For these questions, you really need to get the code & play with it.
* Alter the associativity and precedence of the operators in $8.2 and generate the resulting parse trees.
I would rewrite the yacc to use %left etc., so it is easy to modify the precedence etc.:
%left '+' '-'
%left `*` `/`
%%
input : exp {printtree ($1, 1);}
;
exp : '+' exp {$$ = $2;}
| '-' exp {$$ = make_operator (NULL, '~', $2);}
| exp '+' exp {$$ = make_operator ($1, '+', $3);}
| exp '-' exp {$$ = make_operator ($1, '-', $3);}
| exp '*' exp {$$ = make_operator ($1, '*', $3);}
| exp '/' exp {$$ = make_operator ($1, '/', $3);}
| number {$$ = make_number ($1);}
| variable {$$ = make_variable ($1);}
| '(' exp ')' {$$ = $2;}
;
+ Add extra language features (e.g. function calls, array accesses, conditional expressions) to the grammar in $8.2 and build the corresponding parse trees.

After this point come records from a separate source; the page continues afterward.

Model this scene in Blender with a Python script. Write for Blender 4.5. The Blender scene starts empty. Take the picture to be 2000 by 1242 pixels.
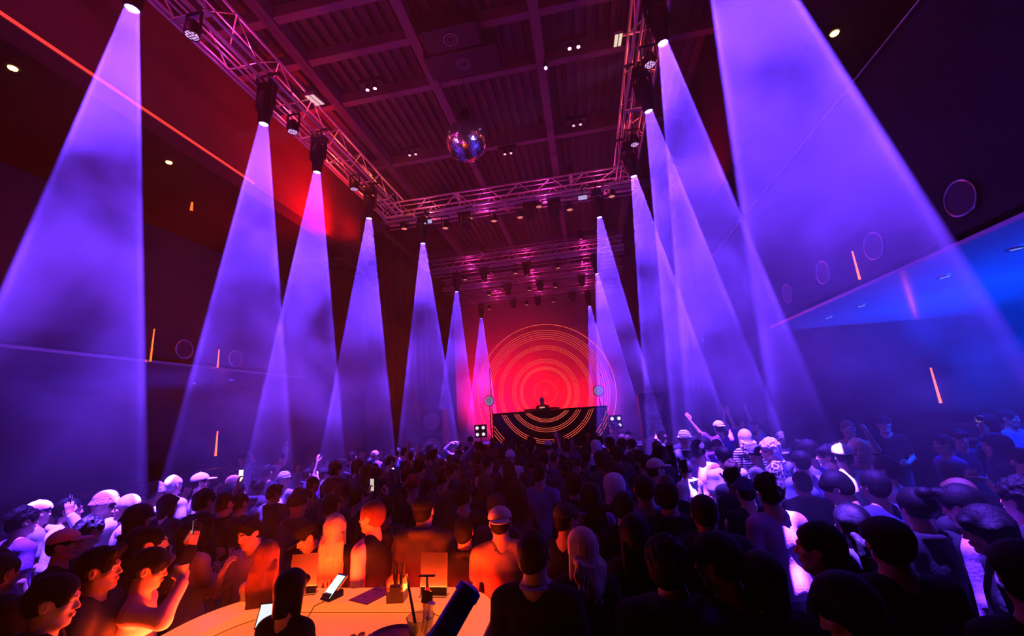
import bpy, bmesh, math, random
import numpy as np
from mathutils import Matrix, Vector, noise as mnoise
random.seed(7)
sc = bpy.context.scene
COL = sc.collection
PI = math.pi
R = math.radians
# ------------------------------------------------------------------ camera
CAMH = 2.33
RT = [[0.98185084, -0.1068876, -0.15666513], [0.17605973, 0.20657675, 0.96245988], [-0.07051165, -0.97257446, 0.22164616]]
FPX = 820.0
cam = bpy.data.cameras.new('camera')
cam_ob = bpy.data.objects.new('camera', cam)
COL.objects.link(cam_ob)
cam.sensor_width = 36.0
cam.lens = FPX / 2000 * 36.0
cam.clip_start = 0.05
cam_ob.matrix_world = Matrix([[RT[i][0], -RT[i][1], -RT[i][2], CAMH if i == 2 else 0.0] for i in range(3)] + [[0, 0, 0, 1]])
sc.camera = cam_ob
def ray(px, py):
    d = (px - 1000.0, py - 621.0, FPX)
    return Vector([sum(RT[i][k] * d[k] for k in range(3)) for i in range(3)])
def atz(px, py, z):
    """where the line of sight through a point of the photograph meets the level z"""
    r = ray(px, py); t = (z - CAMH) / r.z
    return Vector((r.x * t, r.y * t, z))
def aty(px, py, y):
    r = ray(px, py); t = y / r.y
    return Vector((r.x * t, y, CAMH + r.z * t))
def atx(px, py, x):
    r = ray(px, py); t = x / r.x
    return Vector((x, r.y * t, CAMH + r.z * t))
# ------------------------------------------------------------------ world, colour, light
sc.view_settings.view_transform = 'Standard'
sc.view_settings.look = 'None'
sc.view_settings.exposure = 0.0
sc.view_settings.gamma = 1.0
sc.view_settings.use_curve_mapping = False
world = bpy.data.worlds.new('dark_hall')
sc.world = world
world.use_nodes = True
world.node_tree.nodes['Background'].inputs['Color'].default_value = (0.01, 0.004, 0.03, 1)
world.node_tree.nodes['Background'].inputs['Strength'].default_value = 0.02
sc.cycles.max_bounces = 4
sc.cycles.diffuse_bounces = 1
sc.cycles.glossy_bounces = 2
sc.cycles.transmission_bounces = 3
sc.cycles.transparent_max_bounces = 6
sc.cycles.volume_bounces = 0
sc.cycles.volume_step_rate = 0.8
sc.cycles.volume_max_steps = 128
sc.cycles.use_denoising = True
sc.cycles.use_light_tree = True
sc.cycles.caustics_reflective = False
sc.cycles.caustics_refractive = False
sc.cycles.sample_clamp_indirect = 4.0
def lamp(name, kind, loc, energy, color, **kw):
    l = bpy.data.lights.new(name, kind)
    l.energy = energy; l.color = color
    for k, v in kw.items():
        if k not in ('aim', 'parent'): setattr(l, k, v)
    o = bpy.data.objects.new(name, l); COL.objects.link(o)
    o.location = loc
    if 'aim' in kw:
        d = Vector(kw['aim']) - Vector(loc)
        o.rotation_euler = d.to_track_quat('-Z', 'Y').to_euler()
    return o
# stage wash: red fixtures behind the DJ throwing on the backdrop
lamp('stage_red_wash', 'SPOT', (-1.75, 18.6, 1.3), 6500, (1, 0.004, 0.012), spot_size=R(82), spot_blend=1.0, shadow_soft_size=0.3, aim=(-1.75, 23.0, 2.8))
lamp('stage_red_wash', 'SPOT', (-5.2, 19.8, 1.2), 6500, (1, 0.0, 0.035), spot_size=R(80), spot_blend=1.0, shadow_soft_size=0.3, aim=(-4.9, 23.0, 3.4))
lamp('stage_red_wash', 'SPOT', (-5.3, 21.6, 7.9), 700, (1, 0.0, 0.05), spot_size=R(60), spot_blend=1.0, shadow_soft_size=0.2, aim=(-4.4, 21.8, 1.0))
# red wash on the upper walls
lamp('wall_red_wash', 'SPOT', (-5.7, 10.0, 7.3), 1900, (1, 0.004, 0.0), spot_size=R(112), spot_blend=1.0, shadow_soft_size=0.2, aim=(-6.74, 8.9, 8.3))
lamp('wall_red_wash', 'SPOT', (2.3, 9.6, 6.9), 420, (1, 0.0, 0.0), spot_size=R(90), spot_blend=1.0, shadow_soft_size=0.2, aim=(3.44, 9.2, 7.8))
# unseen point lamps added inside the trusses to colour the tubes
def tube_fill(x, y, e, c, dz=0.18):
    lamp('truss_fill', 'POINT', (x, y, CAMH + 5.95 + dz), e * 1.1, c, shadow_soft_size=0.03)
for yy, e, c in ((1.6, 16, (1, .03, .55)), (3.2, 16, (1, .03, .5)), (4.9, 15, (1, .03, .35)), (6.5, 15, (1, .05, .14)), (8.1, 15, (1, .09, .06)), (9.7, 15, (1, .12, .03))):
    tube_fill(-5.05, yy, e, c)
for yy, e, c in ((3.4, 12, (1, .02, .25)), (5.2, 12, (1, .06, .10)), (7.0, 12, (1, .09, .06)), (8.8, 12, (1, .06, .10))):
    tube_fill(1.64, yy, e, c)
for xx, e, c in ((-4.2, 14, (1, .08, .20)), (-2.4, 14, (1, .04, .42)), (-0.6, 14, (1, .04, .5)), (1.0, 12, (1, .06, .35))):
    tube_fill(xx, 11.08, e, c)
for y_ in (15.85, 18.45, 21.05):
    for xx in (-4.2, -1.9, 0.5): tube_fill(xx, y_, 16, (1, .03, .32))
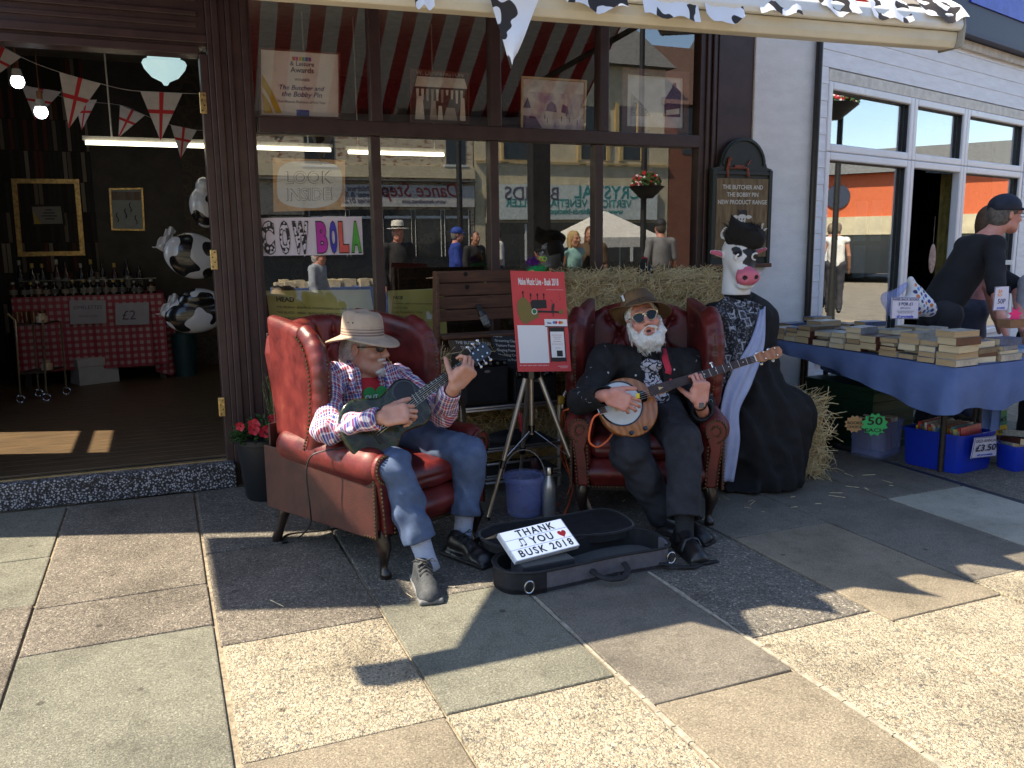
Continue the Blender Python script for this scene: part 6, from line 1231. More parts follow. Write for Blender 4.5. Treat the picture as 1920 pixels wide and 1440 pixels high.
S=SDF(*bounds([at(1010,487,Y)],.10),.004);hcn=at(1011,487,Y);S.ell(hcn,(.020,.022,.024),None,0);S.cap(hcn+IR*.01,hcn+IR*.035-UP*.012,.008,.005,.008);S.cap(hcn-IR*.012+UP*.01,hcn-IR*.028+UP*.05,.009,.003,.008);S.build('head',org_,td_)
b=MB()
for s in(0,1):b.tube([hcn+IR*(.010+s*.022)-TC*-.022+IR*.012*math.cos(a)+UP*.012*math.sin(a)+UP*.006 for a in[2*math.pi*i/12 for i in range(13)]],.0028,5)
b.tube([hcn-IR*.02+UP*.012+TC*.01,hcn+IR*.01+UP*.012+TC*.02],.003,5);b.build('spectacles',lime,td_,True)
S=SDF(*bounds([at(1000,508,Y)],.14),.004);h_=at(996,510,Y-.055);S.ell(h_,(.014,.007,.012),None,0)
for i in range(4):S.cap(h_,h_+IR*(.010+.004*i)+UP*(.012-.006*i),.004,k=.003)
S.cap(h_,h_-IR*.02-UP*.02,.008,k=.004);h2=at(1034,514,Y-.04);S.cap(h2,h2-IR*.012+UP*.03,.008,.005,0);S.build('hands',org_,td_)
b=MB();b.ball(hcn+UP*.045+IR*.02,.007,8,6);b.tube([hcn+UP*.022+IR*.01,hcn+UP*.045+IR*.02],.0015,4);b.build('antenna_bobble',pbr('silver_bobble',(.5,.5,.5),.3,.8),td_,True)
hn=thing('fabric_hen','black fabric hen doorstop with white spots sitting on the straw','hen',tuple(at(1208,540,4.92)));spotm,n,L,bb=nodes_of('black_spotted_felt');bb.inputs['Base Color'].default_value=(.012,.012,.013,1);bb.inputs['Roughness'].default_value=.9
cH=at(1209,520,4.92);S=SDF(*bounds([cH],.20),.0055);S.ell(cH,(.066,.058,.062),None,0);S.ell(cH+UP*.05,(.042,.042,.05),None,.03);S.ell(cH+UP*.095-IR*.004,(.024,.024,.032),None,.025);S.noise(.002,60,2);S.build('body',spotm,hn)
b=MB()
for dx,dz in((-.035,.015),(-.005,.028),(.030,.022),(-.01,-.005),(.045,-.01),(-.045,-.02),(.012,-.035),(-.022,-.042),(.002,.07),(.035,.055),(-.03,.05)):
 yy=math.sqrt(max(.0001,1-(dx/.066)**2-(min(.06,abs(dz))/.075)**2))*.055;p=cH+IR*dx+UP*dz+TC*(yy if dz<.04 else.042);b.ball(p,(.0058,.0058,.0058),8,6)
b.build('spot',pbr('white_felt',(.7,.7,.7),.9),hn,True)
b=MB()
for i in range(3):b.ball(cH+UP*(.128-.004*i)-IR*(.012-.013*i),(.010,.006,.012),8,6)
b.ball(cH+UP*.098+IR*.012+TC*.022,(.006,.005,.009),6,5);b.build('comb',pbr('dark_red_felt',(.28,.02,.03),.9),hn,True)
b=MB();q=at(1230,532,4.85);b.prism([(-.012,-.026),(.016,-.030),(.014,.022),(-.014,.026)],q,IR,UP,TC,.002);b.build('price_tag',wht,hn);
b=MB();disc(b,q+TC*.003+UP*.006,.006,IR,UP,TC,.0008,12);b.build('tag_mark',pbr('blue_mark',(.05,.1,.45),.5),hn)
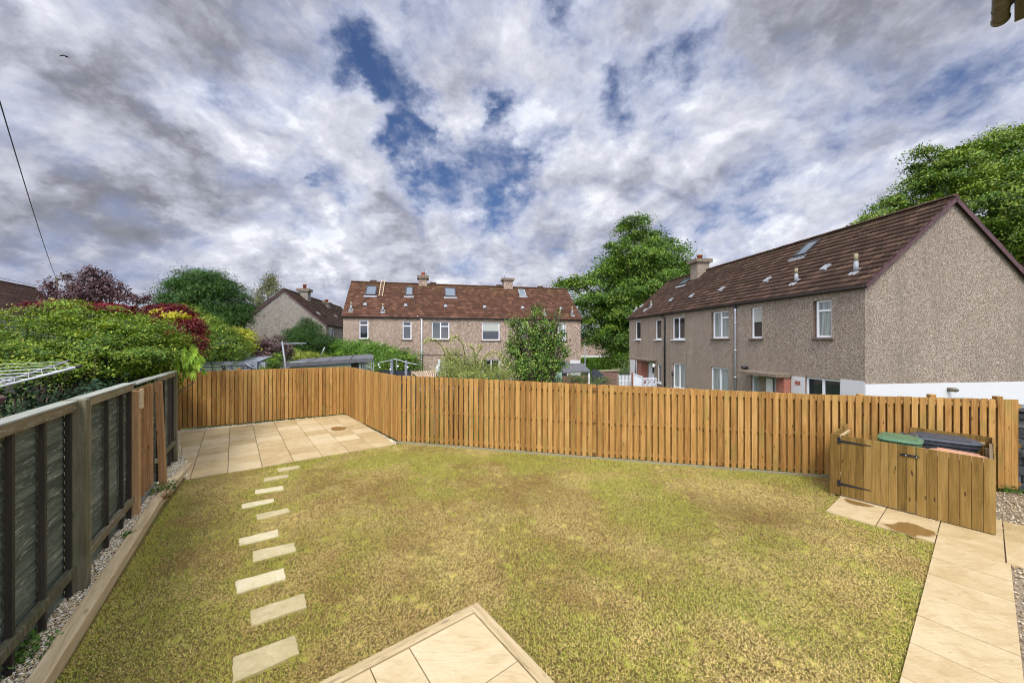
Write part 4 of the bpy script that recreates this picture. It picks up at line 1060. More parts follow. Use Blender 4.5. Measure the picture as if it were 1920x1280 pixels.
# ---------------------------------------------------------------- the terrace across the back
lf, rt = V(-12.30, 26.8, 0), V(5.78, 31.0, 0)
u = (rt - lf).normalized(); b = V(-u.y, u.x, 0)
h = House('house', 'pinkish pebbledashed terrace across the back with mossy red tiled roof', lf, u, b, (rt - lf).length, 6.82, -1.1, 4.66, 7.60, 'dash_far', 'tile_red')
h.window(673.4, 599.7, 690.7, 635, lights=(('h', .73, 0, 1),), sill='stone_sill')
h.window(754.6, 602, 771.5, 636, lights=(('h', .73, 0, 1),), sill='stone_sill')
h.window(809.4, 603, 842.5, 636, lights=(('v', .5), ('h', .74, .5, 1)), sill='stone_sill')
h.window(903.5, 604.4, 936.9, 637.7, kind='blind', sill='stone_sill')
h.window(974, 605.5, 990, 638, kind='net', sill='stone_sill')
h.window(1046, 606.6, 1061, 638.5, kind='net', lights=(('v', .7),), sill='stone_sill')
h.window(905, 674, 937, 708, lights=(('v', .5),), sill='stone_sill')
h.window(1036, 678, 1066, 708, sill='stone_sill')
h.window(673, 674, 700, 708, lights=(('v', .5),), sill='stone_sill'); h.window(745, 674, 775, 708, lights=(('v', .5),), sill='stone_sill')
h.walls(); h.tiles(over=.08); h.gutters(); h.verges(mat='lead', wide=.08, caps=False)
h.slab('white_band', 1069, 674.7, 1088, 712, .0, .012, 'render_white', zlow=-1.3)
h.pipe(791, 594, -1.1, 'white_paint', .05, elbow=-.3)
h.rooflight([(688.4, 538.4), (709.6, 538.4), (704, 554.7), (683, 554.7)]); h.rooflight([(761.5, 540), (775.6, 540), (774, 555.6), (758.7, 555.6)])
h.rooflight([(833.7, 541.5), (854.7, 541.5), (854.4, 557.5), (832.8, 557.5)]); h.rooflight([(971, 545), (983.7, 545), (985.6, 555.6), (974, 555.6)], fr='lead')
h.chimney(785, 801, 522, 545, (516.6, 522), [(789.7, 797, 509.7)]); h.chimney(945, 961.5, 525.6, 550, (521.5, 525.6), [])
h.aerial(800, 504, 518, 790, 821, 509.8); h.aerial(946, 510, 521, 946, 968.7, 512)
for x, y in ((684.7, 573.4), (760.6, 575), (835.6, 576.6), (908.7, 578), (980, 579.4), (1051.6, 581)): h.vent(x, y, dome=True)
h.flue(658.4, 566, 582, 1); h.flue(718, 569, 584, 1); h.flue(1020.7, 579, 589, 1); h.flue(1073, 575, 591, 1)
for x in (700, 812, 936, 1013):
    po = V(h.o.x, h.o.y, 0) + h.b * h.W / 2; p = h.ray(x, 530, po, h.n); q = V(p.x, p.y, h.zr + .1); m_ = MB(); m_.par(q - h.u * .25 - h.b * .1, h.u * .5, h.b * .2, V(0, 0, .14)); m_.build('ridge_vent', MAT['tile_brown'], h.root)
HF = h
# ladder left hooked over the ridge
lt = [h.roof(718, 531), h.roof(726, 531), h.roof(718, 558.5), h.roof(710, 558.5)]
m_ = MB(); cx0, cx1 = lt[3][0], lt[2][0]; t0 = lt[2][1]; t1 = h.rl + .1
for x in (cx0, cx1 - .05): m_.par(h.R3(x, t0, .13), h.u * .05, h.sl * (t1 - t0 + .2), h.rn * .07)
t = t0 + .15
while t < t1: m_.par(h.R3(cx0 + .05, t, .145), h.u * (cx1 - cx0 - .1), h.sl * .05, h.rn * .04); t += .33
c = h.R3(cx0, t0); tag(m_.build('roof_ladder', MAT['timber_tan'], loc=c), 'wooden ladder hooked over the ridge of the red tiled terrace roof', 'ladder')

# ---------------------------------------------------------------- gable end house behind the sheds
ap = P(532, 543, 31.6); u = V(-.174, 1, 0).normalized(); b = V(-u.y, u.x, 0)
if b.x > 0: b = -b                                     # front wall faces right; body goes left
o = V(ap.x, ap.y, 0) - b * 3.41
h = House('house', 'grey stained pebbledash house, its plain gable showing between birch and cypress', o, u, b, 17.0, 6.82, -1.1, ap.z - 2.94, ap.z, 'dash_old', 'tile_brown')
h.window(616.5, 614, 627, 636, lights=(('v', .5),), sill='stone_sill')
h.walls(); h.tiles(roll=.3, seg=4); h.gutters(); h.verges(mat='verge', caps=False, wide=.12)
po = V(h.o.x, h.o.y, 0) + h.b * h.W / 2
stack(h, 562.6, 580, 547, 542, (567.7, 574, 533.4), ap.y + 3.5); stack(h, 606, 618, 569, 567, (609, 615.5, 561.5), ap.y + 9)
h.vent(596, 589); h.vent(628, 594)

# ---------------------------------------------------------------- house at the far left, mostly behind the hedge
R0, R1 = V(-41.6, 29.9, 0), V(-43.7, 33.7, 0); ud = (R1 - R0).normalized(); bd = V(-ud.y, ud.x, 0)
if bd.dot(V(.87, .48, 0)) > 0: bd = -bd
o = R0 - ud * 13 - bd * 3.41
h = House('house', 'brown roofed house at the far left edge behind the green bush', o, ud, bd, 17.3, 6.82, -.9, 4.66, 7.60, 'dash_old', 'tile_left')
h.walls(); h.tiles(roll=.6, seg=3); h.gutters('upvc')
# ---------------------------------------------------------------- small distant house down the hill
ap = P(1107.5, 629, 60.0); u = V(.10, 1, 0).normalized(); b = V(-u.y, u.x, 0)
if b.x > 0: b = -b
o = V(ap.x, ap.y, 0) - b * 3.2
h = House('house', 'small distant gabled house with white base beyond the clipped hedge', o, u, b, 12, 6.4, -4.2, ap.z - 2.8, ap.z, 'dash_far', 'tile_red')
h.walls(); h.tiles(roll=.6, seg=2); h.gutters('upvc')
m_ = MB(); bo = h.W3(0, -4.4) - h.u * .015; m_.par(bo, h.b * 6.4, h.u * .014, V(0, 0, 4.9)); m_.build('white_base', MAT['render_white'], h.root)

# ---------------------------------------------------------------- eaves of the photographer's own house, top right corner
eo = P(1876, 37, 3.75)
ow = thing('own_house_eaves', 'dark brown gutter end and eaves corner at the top right', 'eaves', (eo.x, eo.y, eo.z))
m_ = MB(); st = eo; dirb = -E2
ring_n = 12
def gutter(m_, a, b, r):
    v = []; f = []; ax = (b - a).normalized(); sd = V(-ax.y, ax.x, 0)
    for P_ in (a, b):
        for rr_ in (r, r - .006):
            for k in range(ring_n + 1):
                an = math.pi + math.pi * k / ring_n; v.append(P_ + sd * math.cos(an) * rr_ + V(0, 0, math.sin(an) * rr_))
    n = ring_n + 1
    for k in range(ring_n):
        f += [(k, k + 1, 2 * n + k + 1, 2 * n + k), (n + k, 3 * n + k, 3 * n + k + 1, n + k + 1), (k, n + k, n + k + 1, k + 1), (2 * n + k, 2 * n + k + 1, 3 * n + k + 1, 3 * n + k)]
    f += [(0, 2 * n, 3 * n, n), (n - 1, 2 * n - 1, 4 * n - 1, 3 * n - 1), tuple(range(0, n))]
    m_.add(v, f, smooth=False)
gutter(m_, st, st + dirb * 5, .058); m_.build('gutter', MAT['own_gutter'], ow)
m_ = MB(); gutter(m_, st + E2 * .006, st + dirb * .05, .064); gutter(m_, st + dirb * .20, st + dirb * .225, .063); m_.build('gutter_stop_end', MAT['own_gutter'], ow)
side = -E1
m_ = MB(); k0 = st + side * .085 + E2 * .06 + V(0, 0, -.055); m_.par(k0, dirb * 5.2, side * .022, V(0, 0, .19)); m_.build('fascia', MAT['own_soffit'], ow)
m_ = MB(); k0 = st + side * .108 + E2 * .06 + V(0, 0, -.055)
m_.prism([k0, k0 + side * .9 + V(0, 0, .02), k0 + side * .9 + V(0, 0, .60), k0 + V(0, 0, .15)], dirb * .04); m_.build('bargeboard', MAT['own_soffit'], ow)
m_ = MB(); k1 = k0 + dirb * .042 + V(0, 0, .002); m_.par(k1, dirb * 5.1, side * .40, V(0, 0, .02)); m_.build('soffit', MAT['own_soffit'], ow)
m_ = MB(); k1 = st + side * .0 + E2 * .09 + V(0, 0, .10); m_.par(k1, dirb * 5.3, side * 1.1 + V(0, 0, .75), V(0, 0, .05)); m_.build('roof', MAT['tile_brown'], ow)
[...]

e.g. simple function calls:
enum treetype {operator_node, number_node, variable_node, call_node};
typedef struct tree {
enum treetype nodetype;
union {
struct {struct tree *left, *right; char operator;} an_operator;
struct {struct tree *func, *param;} a_call;
int a_number;
char a_variable;
} body;
} tree;
static tree *make_call (tree *f, tree *p)
{
tree *result= (tree*) malloc (sizeof(tree));
result->nodetype= call_node;
result->body.a_call.func= f;
result->body.a_call.param= p;
return result;
}
factor : number {$$ = make_number ($1);}
| variable {$$ = make_variable ($1);}
| '(' exp ')' {$$ = $2;}
| variable '(' exp ')' {$$ = make_call ($1, $3);}
;
Although it would be better to allow a variable number of parameters (c.f. lab ex 6)
e.g. a (b, c)
call
/ \
a b
\
c